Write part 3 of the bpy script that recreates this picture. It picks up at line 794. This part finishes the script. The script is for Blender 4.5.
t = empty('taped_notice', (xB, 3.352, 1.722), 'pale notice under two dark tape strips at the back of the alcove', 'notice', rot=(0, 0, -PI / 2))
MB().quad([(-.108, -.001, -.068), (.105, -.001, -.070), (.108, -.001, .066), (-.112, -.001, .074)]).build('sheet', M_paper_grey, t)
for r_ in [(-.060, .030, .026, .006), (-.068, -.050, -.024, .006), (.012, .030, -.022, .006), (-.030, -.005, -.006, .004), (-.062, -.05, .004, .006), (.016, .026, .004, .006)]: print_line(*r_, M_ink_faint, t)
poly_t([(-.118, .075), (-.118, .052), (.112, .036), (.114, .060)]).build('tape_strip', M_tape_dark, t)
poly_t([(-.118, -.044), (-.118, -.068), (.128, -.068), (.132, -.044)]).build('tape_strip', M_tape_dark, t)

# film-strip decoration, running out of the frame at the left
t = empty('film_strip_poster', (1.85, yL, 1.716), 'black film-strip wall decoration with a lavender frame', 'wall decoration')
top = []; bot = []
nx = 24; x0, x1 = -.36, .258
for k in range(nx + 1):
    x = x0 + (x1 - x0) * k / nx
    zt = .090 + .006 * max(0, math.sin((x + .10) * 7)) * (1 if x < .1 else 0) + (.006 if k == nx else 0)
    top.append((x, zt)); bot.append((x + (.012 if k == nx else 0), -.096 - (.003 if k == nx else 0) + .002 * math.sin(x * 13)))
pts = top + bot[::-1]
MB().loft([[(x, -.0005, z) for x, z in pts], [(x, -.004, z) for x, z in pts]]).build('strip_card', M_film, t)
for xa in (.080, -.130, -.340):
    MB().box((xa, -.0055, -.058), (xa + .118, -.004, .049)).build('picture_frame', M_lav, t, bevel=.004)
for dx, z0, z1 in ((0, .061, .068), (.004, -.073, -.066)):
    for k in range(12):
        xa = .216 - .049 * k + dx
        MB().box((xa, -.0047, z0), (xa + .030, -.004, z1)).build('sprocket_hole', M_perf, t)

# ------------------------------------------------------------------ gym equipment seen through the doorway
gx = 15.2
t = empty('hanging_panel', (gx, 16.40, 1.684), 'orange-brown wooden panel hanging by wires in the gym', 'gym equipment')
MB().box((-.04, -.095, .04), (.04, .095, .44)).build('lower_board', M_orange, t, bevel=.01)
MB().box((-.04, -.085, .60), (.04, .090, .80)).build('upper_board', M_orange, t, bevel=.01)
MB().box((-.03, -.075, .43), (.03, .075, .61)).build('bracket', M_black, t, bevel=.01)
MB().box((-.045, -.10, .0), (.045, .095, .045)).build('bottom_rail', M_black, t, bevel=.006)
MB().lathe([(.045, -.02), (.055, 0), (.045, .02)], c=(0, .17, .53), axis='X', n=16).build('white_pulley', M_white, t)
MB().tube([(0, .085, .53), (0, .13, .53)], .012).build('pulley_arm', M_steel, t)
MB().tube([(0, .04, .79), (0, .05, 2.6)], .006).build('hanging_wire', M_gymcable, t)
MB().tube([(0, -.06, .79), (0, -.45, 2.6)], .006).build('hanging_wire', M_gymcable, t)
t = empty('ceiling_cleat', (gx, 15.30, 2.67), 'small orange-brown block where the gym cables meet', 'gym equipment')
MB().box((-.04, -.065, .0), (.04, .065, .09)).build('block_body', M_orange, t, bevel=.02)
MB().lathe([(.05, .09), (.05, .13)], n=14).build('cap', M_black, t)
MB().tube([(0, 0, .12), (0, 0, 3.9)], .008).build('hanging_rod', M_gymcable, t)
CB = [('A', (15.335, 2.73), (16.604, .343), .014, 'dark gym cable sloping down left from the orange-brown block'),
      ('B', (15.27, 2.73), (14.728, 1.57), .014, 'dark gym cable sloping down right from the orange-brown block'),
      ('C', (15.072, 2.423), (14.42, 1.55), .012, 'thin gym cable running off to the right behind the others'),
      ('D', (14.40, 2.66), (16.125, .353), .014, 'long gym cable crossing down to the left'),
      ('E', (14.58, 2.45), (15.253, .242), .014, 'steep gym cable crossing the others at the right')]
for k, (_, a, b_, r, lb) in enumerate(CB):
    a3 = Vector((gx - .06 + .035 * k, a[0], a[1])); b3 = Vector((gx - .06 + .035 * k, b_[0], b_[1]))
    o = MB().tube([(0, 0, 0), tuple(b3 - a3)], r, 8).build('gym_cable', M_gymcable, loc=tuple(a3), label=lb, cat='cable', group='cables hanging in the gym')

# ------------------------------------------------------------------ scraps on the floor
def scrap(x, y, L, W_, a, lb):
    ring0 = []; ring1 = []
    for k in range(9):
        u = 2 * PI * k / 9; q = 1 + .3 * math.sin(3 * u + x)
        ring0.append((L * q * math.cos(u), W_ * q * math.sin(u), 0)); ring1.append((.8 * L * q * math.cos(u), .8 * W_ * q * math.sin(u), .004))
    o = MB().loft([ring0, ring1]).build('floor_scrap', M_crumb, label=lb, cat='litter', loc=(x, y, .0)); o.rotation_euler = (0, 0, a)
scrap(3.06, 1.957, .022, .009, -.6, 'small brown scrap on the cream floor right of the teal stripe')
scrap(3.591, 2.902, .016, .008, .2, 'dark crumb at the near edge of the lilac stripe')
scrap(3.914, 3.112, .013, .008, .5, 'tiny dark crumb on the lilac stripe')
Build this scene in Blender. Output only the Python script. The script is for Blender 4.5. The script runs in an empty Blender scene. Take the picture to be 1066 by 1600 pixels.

========================================================================

**Aim of the exercise:**
Extract all the entries word for word.

**Response to the exercise:**
Write part 3 of the bpy script that recreates this picture. It picks up at line 794. This part finishes the script. The script is for Blender 4.5.
t = empty('taped_notice', (xB, 3.352, 1.722), 'pale notice under two dark tape strips at the back of the alcove', 'notice', rot=(0, 0, -PI / 2))
MB().quad([(-.108, -.001, -.068), (.105, -.001, -.070), (.108, -.001, .066), (-.112, -.001, .074)]).build('sheet', M_paper_grey, t)
for r_ in [(-.060, .030, .026, .006), (-.068, -.050, -.024, .006), (.012, .030, -.022, .006), (-.030, -.005, -.006, .004), (-.062, -.05, .004, .006), (.016, .026, .004, .006)]: print_line(*r_, M_ink_faint, t)
poly_t([(-.118, .075), (-.118, .052), (.112, .036), (.114, .060)]).build('tape_strip', M_tape_dark, t)
poly_t([(-.118, -.044), (-.118, -.068), (.128, -.068), (.132, -.044)]).build('tape_strip', M_tape_dark, t)

# film-strip decoration, running out of the frame at the left
t = empty('film_strip_poster', (1.85, yL, 1.716), 'black film-strip wall decoration with a lavender frame', 'wall decoration')
top = []; bot = []
nx = 24; x0, x1 = -.36, .258
for k in range(nx + 1):
    x = x0 + (x1 - x0) * k / nx
    zt = .090 + .006 * max(0, math.sin((x + .10) * 7)) * (1 if x < .1 else 0) + (.006 if k == nx else 0)
    top.append((x, zt)); bot.append((x + (.012 if k == nx else 0), -.096 - (.003 if k == nx else 0) + .002 * math.sin(x * 13)))
pts = top + bot[::-1]
MB().loft([[(x, -.0005, z) for x, z in pts], [(x, -.004, z) for x, z in pts]]).build('strip_card', M_film, t)
for xa in (.080, -.130, -.340):
    MB().box((xa, -.0055, -.058), (xa + .118, -.004, .049)).build('picture_frame', M_lav, t, bevel=.004)
for dx, z0, z1 in ((0, .061, .068), (.004, -.073, -.066)):
    for k in range(12):
        xa = .216 - .049 * k + dx
        MB().box((xa, -.0047, z0), (xa + .030, -.004, z1)).build('sprocket_hole', M_perf, t)

# ------------------------------------------------------------------ gym equipment seen through the doorway
gx = 15.2
t = empty('hanging_panel', (gx, 16.40, 1.684), 'orange-brown wooden panel hanging by wires in the gym', 'gym equipment')
MB().box((-.04, -.095, .04), (.04, .095, .44)).build('lower_board', M_orange, t, bevel=.01)
MB().box((-.04, -.085, .60), (.04, .090, .80)).build('upper_board', M_orange, t, bevel=.01)
MB().box((-.03, -.075, .43), (.03, .075, .61)).build('bracket', M_black, t, bevel=.01)
MB().box((-.045, -.10, .0), (.045, .095, .045)).build('bottom_rail', M_black, t, bevel=.006)
MB().lathe([(.045, -.02), (.055, 0), (.045, .02)], c=(0, .17, .53), axis='X', n=16).build('white_pulley', M_white, t)
MB().tube([(0, .085, .53), (0, .13, .53)], .012).build('pulley_arm', M_steel, t)
MB().tube([(0, .04, .79), (0, .05, 2.6)], .006).build('hanging_wire', M_gymcable, t)
MB().tube([(0, -.06, .79), (0, -.45, 2.6)], .006).build('hanging_wire', M_gymcable, t)
t = empty('ceiling_cleat', (gx, 15.30, 2.67), 'small orange-brown block where the gym cables meet', 'gym equipment')
MB().box((-.04, -.065, .0), (.04, .065, .09)).build('block_body', M_orange, t, bevel=.02)
MB().lathe([(.05, .09), (.05, .13)], n=14).build('cap', M_black, t)
MB().tube([(0, 0, .12), (0, 0, 3.9)], .008).build('hanging_rod', M_gymcable, t)
CB = [('A', (15.335, 2.73), (16.604, .343), .014, 'dark gym cable sloping down left from the orange-brown block'),
      ('B', (15.27, 2.73), (14.728, 1.57), .014, 'dark gym cable sloping down right from the orange-brown block'),
      ('C', (15.072, 2.423), (14.42, 1.55), .012, 'thin gym cable running off to the right behind the others'),
      ('D', (14.40, 2.66), (16.125, .353), .014, 'long gym cable crossing down to the left'),
      ('E', (14.58, 2.45), (15.253, .242), .014, 'steep gym cable crossing the others at the right')]
for k, (_, a, b_, r, lb) in enumerate(CB):
    a3 = Vector((gx - .06 + .035 * k, a[0], a[1])); b3 = Vector((gx - .06 + .035 * k, b_[0], b_[1]))
    o = MB().tube([(0, 0, 0), tuple(b3 - a3)], r, 8).build('gym_cable', M_gymcable, loc=tuple(a3), label=lb, cat='cable', group='cables hanging in the gym')

# ------------------------------------------------------------------ scraps on the floor
def scrap(x, y, L, W_, a, lb):
    ring0 = []; ring1 = []
    for k in range(9):
        u = 2 * PI * k / 9; q = 1 + .3 * math.sin(3 * u + x)
        ring0.append((L * q * math.cos(u), W_ * q * math.sin(u), 0)); ring1.append((.8 * L * q * math.cos(u), .8 * W_ * q * math.sin(u), .004))
    o = MB().loft([ring0, ring1]).build('floor_scrap', M_crumb, label=lb, cat='litter', loc=(x, y, .0)); o.rotation_euler = (0, 0, a)
scrap(3.06, 1.957, .022, .009, -.6, 'small brown scrap on the cream floor right of the teal stripe')
scrap(3.591, 2.902, .016, .008, .2, 'dark crumb at the near edge of the lilac stripe')
scrap(3.914, 3.112, .013, .008, .5, 'tiny dark crumb on the lilac stripe')
Build this scene in Blender. Output only the Python script. The script is for Blender 4.5. The script runs in an empty Blender scene. Take the picture to be 1066 by 1600 pixels.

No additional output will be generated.